## DATA PROVIDED
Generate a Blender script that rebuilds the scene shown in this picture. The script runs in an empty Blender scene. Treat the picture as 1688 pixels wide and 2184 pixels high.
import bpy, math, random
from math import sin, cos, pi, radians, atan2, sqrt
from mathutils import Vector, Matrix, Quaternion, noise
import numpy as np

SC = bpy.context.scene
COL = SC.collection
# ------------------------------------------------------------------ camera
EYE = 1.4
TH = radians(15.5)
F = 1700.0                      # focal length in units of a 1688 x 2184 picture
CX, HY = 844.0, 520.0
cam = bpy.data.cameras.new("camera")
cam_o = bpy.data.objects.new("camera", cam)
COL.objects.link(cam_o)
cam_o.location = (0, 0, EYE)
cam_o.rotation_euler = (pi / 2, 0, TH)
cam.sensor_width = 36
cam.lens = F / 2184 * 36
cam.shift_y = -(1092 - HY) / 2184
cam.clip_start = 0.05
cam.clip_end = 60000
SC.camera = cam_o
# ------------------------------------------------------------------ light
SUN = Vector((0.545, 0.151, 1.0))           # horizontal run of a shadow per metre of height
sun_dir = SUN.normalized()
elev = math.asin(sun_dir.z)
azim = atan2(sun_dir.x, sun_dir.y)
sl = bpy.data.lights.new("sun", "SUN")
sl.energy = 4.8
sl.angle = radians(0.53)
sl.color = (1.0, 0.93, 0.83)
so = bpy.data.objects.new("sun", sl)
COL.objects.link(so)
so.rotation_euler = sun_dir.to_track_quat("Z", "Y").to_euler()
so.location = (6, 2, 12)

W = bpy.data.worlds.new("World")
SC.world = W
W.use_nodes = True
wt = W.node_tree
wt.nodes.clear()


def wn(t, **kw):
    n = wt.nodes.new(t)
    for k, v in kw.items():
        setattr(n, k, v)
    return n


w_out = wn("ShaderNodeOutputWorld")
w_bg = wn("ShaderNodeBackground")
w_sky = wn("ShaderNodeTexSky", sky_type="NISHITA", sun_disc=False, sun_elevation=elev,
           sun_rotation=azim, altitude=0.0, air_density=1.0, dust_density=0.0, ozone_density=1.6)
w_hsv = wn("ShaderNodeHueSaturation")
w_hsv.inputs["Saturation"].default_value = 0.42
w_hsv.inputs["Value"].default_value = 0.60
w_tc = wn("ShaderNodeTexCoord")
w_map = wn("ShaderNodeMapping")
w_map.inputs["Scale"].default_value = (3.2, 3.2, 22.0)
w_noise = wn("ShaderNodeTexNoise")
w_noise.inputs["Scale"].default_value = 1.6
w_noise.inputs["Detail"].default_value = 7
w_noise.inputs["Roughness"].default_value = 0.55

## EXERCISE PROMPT
Give back exactly the material above from its opening line to the line bearing "import numpy as np".

## ANSWER FOR THE TASK
Generate a Blender script that rebuilds the scene shown in this picture. The script runs in an empty Blender scene. Treat the picture as 1688 pixels wide and 2184 pixels high.
import bpy, math, random
from math import sin, cos, pi, radians, atan2, sqrt
from mathutils import Vector, Matrix, Quaternion, noise
import numpy as np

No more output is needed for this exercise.